Antes vivían de la heroína, de la cocaína, del alcohol..., pero ahora viven de la mano generosa de Dios - Alfa y Omega

Antes vivían de la heroína, de la cocaína, del alcohol..., pero ahora viven de la mano generosa de Dios

«No tengáis miedo», «paz a vosotros», son las frases que más se repiten en los relatos de la Resurrección. La confianza y la paz acompañan a los que han experimentado a Jesucristo vivo y resucitado, a los que se fían de la Providencia

Juan Luis Vázquez Díaz-Mayordomo
Los miembros de la Comunidad del Cenáculo, en una de las casas que tienen en Lourdes. Foto: Comunidad del Cenáculo

Antes vivían de la heroína, de la cocaína, del alcohol y los porros…, pero ahora viven de la mano generosa de Dios. No les falta de nada y en cambio les sobra alegría, que comparten con todos aquellos que quieran conocer su testimonio, su recorrido vital.

Los chicos y chicas de la Comunidad del Cenáculo, antes presos de todo tipo de adicciones, llevan en su ADN la confianza en la Providencia desde que sor Elvira, hace 34 años, abriera para ellos una casa abandonada que le cedió el ayuntamiento de Saluzzo, en Italia. Hoy hay 60 casas en todo el mundo, y en todas ellas se respira aquella primera intuición que movió a la religiosa italiana: «Le lancé un desafío al Señor: “Tú eres Padre y yo te he encontrado, en tu esplendida paternidad. Yo voy donde Tú quieras, hago lo que Tú quieras, Tu voluntad, en cualquier momento que me la reveles. ¡Pero Tú muéstrales a estos hijos tuyos qué Padre eres!” Y así fue. Nunca nos desilusionó».

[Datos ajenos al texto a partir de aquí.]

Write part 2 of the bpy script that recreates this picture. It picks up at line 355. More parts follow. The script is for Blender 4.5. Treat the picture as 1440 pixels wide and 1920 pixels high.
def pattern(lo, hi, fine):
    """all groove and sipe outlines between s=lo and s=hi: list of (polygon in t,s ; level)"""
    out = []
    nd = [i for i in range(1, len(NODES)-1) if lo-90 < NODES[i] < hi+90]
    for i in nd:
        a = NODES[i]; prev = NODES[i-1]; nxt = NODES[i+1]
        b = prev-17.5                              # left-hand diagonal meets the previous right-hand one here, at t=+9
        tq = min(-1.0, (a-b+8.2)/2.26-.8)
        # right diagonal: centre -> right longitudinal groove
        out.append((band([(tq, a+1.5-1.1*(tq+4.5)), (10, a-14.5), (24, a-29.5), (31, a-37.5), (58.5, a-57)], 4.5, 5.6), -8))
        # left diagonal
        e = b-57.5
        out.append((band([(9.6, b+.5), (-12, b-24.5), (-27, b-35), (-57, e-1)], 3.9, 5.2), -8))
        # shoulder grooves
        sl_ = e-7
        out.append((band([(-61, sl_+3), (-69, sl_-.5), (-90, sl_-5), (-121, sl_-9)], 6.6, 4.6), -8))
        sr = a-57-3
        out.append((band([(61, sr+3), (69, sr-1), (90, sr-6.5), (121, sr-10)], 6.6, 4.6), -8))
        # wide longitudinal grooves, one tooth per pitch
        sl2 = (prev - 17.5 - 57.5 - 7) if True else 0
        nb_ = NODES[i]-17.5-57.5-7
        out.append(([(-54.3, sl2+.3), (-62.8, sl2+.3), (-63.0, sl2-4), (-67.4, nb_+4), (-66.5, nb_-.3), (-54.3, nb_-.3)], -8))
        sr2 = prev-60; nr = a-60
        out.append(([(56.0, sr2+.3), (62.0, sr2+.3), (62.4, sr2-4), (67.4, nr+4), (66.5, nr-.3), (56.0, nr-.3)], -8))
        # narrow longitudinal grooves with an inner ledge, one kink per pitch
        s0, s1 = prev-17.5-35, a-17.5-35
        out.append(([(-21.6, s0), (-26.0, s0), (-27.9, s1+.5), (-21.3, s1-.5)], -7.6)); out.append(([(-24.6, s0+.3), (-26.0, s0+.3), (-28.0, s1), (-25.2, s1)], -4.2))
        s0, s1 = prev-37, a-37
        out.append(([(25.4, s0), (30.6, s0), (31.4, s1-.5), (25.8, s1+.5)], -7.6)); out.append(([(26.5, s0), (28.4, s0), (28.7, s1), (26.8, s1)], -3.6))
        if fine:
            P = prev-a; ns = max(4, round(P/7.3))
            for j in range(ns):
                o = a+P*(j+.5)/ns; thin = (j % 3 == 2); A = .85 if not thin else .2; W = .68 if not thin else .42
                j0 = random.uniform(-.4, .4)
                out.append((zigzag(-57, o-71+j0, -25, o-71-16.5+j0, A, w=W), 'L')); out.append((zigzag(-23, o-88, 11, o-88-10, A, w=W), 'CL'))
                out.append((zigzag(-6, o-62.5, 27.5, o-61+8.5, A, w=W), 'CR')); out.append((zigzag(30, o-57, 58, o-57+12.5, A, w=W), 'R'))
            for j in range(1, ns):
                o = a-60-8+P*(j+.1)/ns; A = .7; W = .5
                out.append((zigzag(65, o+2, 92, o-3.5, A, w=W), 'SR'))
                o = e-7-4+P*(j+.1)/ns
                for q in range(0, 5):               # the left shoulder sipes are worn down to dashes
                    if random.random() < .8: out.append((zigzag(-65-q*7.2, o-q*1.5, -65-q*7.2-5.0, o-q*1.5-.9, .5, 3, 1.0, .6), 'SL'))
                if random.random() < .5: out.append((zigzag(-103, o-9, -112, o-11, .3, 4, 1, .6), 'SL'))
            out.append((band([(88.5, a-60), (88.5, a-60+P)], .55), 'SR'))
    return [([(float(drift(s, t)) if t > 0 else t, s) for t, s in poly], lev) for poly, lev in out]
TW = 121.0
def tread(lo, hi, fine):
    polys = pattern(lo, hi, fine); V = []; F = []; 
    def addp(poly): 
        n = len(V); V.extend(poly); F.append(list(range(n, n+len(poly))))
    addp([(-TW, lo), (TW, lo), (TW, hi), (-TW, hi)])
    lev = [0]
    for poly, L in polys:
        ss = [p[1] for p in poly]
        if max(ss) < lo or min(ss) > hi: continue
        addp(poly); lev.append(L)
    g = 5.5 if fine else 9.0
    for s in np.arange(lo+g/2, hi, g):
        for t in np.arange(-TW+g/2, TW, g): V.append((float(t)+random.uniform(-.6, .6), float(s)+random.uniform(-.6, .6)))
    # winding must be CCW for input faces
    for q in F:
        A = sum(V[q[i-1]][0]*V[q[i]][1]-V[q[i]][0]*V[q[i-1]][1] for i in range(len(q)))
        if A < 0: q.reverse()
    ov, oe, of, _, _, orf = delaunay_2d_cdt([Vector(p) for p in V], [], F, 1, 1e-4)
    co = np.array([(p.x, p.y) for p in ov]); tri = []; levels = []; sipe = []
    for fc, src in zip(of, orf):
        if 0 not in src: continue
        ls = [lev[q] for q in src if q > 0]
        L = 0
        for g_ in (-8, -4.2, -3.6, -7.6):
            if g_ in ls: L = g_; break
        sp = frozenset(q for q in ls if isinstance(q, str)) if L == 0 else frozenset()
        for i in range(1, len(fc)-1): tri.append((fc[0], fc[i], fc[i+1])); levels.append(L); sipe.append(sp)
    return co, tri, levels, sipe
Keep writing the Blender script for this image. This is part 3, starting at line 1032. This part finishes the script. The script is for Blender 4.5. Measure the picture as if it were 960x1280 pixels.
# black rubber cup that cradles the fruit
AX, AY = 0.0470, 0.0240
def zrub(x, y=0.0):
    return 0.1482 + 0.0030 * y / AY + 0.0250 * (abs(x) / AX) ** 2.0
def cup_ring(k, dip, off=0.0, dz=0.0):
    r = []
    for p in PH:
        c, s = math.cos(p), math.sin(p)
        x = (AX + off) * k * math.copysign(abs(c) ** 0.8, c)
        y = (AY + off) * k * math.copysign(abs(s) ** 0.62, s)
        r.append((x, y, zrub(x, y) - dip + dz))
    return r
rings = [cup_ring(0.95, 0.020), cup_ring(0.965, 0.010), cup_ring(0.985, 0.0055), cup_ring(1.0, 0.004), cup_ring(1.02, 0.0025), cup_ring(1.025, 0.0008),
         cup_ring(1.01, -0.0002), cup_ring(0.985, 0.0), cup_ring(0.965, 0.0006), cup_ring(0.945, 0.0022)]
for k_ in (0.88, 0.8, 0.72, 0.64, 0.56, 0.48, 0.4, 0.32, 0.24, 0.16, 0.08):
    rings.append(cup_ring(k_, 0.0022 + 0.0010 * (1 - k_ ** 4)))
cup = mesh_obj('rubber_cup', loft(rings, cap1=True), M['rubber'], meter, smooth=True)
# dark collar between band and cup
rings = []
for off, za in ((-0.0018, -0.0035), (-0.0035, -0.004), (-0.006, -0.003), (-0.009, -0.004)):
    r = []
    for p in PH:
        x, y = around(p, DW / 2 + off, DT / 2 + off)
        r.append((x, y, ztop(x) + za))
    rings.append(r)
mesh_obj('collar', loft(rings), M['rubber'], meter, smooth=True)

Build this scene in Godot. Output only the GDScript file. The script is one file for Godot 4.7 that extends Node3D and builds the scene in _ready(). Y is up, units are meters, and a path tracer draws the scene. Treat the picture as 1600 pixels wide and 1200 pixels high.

En el Cenáculo viven de la ayuda de los demás, aceptan comida y ropa, pero no dinero. «No vamos a comprar al supermercado, ni compramos comida ni vestido, estamos siempre a lo que nos llega. No podemos comprar nada aunque nos haga falta, y así nos damos cuenta de que Dios nos escucha y provee a nuestras necesidades», dice Carlos Fernández, responsable del Cenáculo en Tarragona.

«Comemos lo que Dios nos trae por medio de la gente, fruta, carne…, pero –aclara Carlos– la primera providencia son nuestras manos. Nosotros trabajamos todo el día, en el huerto, con los animales, en el bosque sacando leña para calentar la casa y el horno… No estamos esperando de brazos cruzados a que nos lleguen las cosas. Y en lo que no somos autosuficientes la gente nos ayuda». Además, no acumulan nada: si les dan algo que no les hace falta en ese momento, inmediatamente lo donan a otras casas, a albergues o comedores, o a religiosas que lo necesiten.

Lo que sana las heridas de los chicos es la oración: tres rosarios al día, adoración al Santísimo, Eucaristía, ayuno los viernes… Así empiezan a ver la vida de un modo distinto, a comprender también el valor de lo que tienen: «Estamos muy felices, vivimos con mucha libertad, con esfuerzo pero sin tantas cosas y sin pretensiones de ningún tipo», reconoce Carlos.

Una vez se quedaron sin sal para cocinar, «y a nadie se le ocurrió que pudiésemos necesitarla. Nos traían otras cosas, pero sal no. Comer sin sal es horrible, pero nos dimos cuenta de lo mucho que teníamos que valorarla. Cuando te falta algo, eso también es parte de la Providencia, porque te hace apreciar las cosas más pequeñas».

Decía sor Elvira: «Nunca pretendimos tener mermelada para el desayuno. Agradecíamos si había un poco de leche; pero si no había leche, se hacía té; si no había té se hacía una rica tisana. Los jóvenes nunca se quejaron, comieron pan y manzana como nosotras, nunca pretendieron nada porque en el fondo, el único deseo que tenían era volver a vivir, darle un sentido a la vida, creer en la vida».

Es lo que le pasó a Carlos. Después de once años en el Cenáculo, observa: «El mundo nos propone estudiar, hacer una carrera, ganar dinero, tener éxito, tener más trabajo, más dinero…, y cuando no lo consigues te frustras. Aquí me he dado cuenta de que todo eso no es tan necesario, con poder vivir es suficiente. Muchas cosas que creemos imprescindibles no son necesarias. Lo que realmente me hace falta es Dios, y todo lo demás se me dará por añadidura».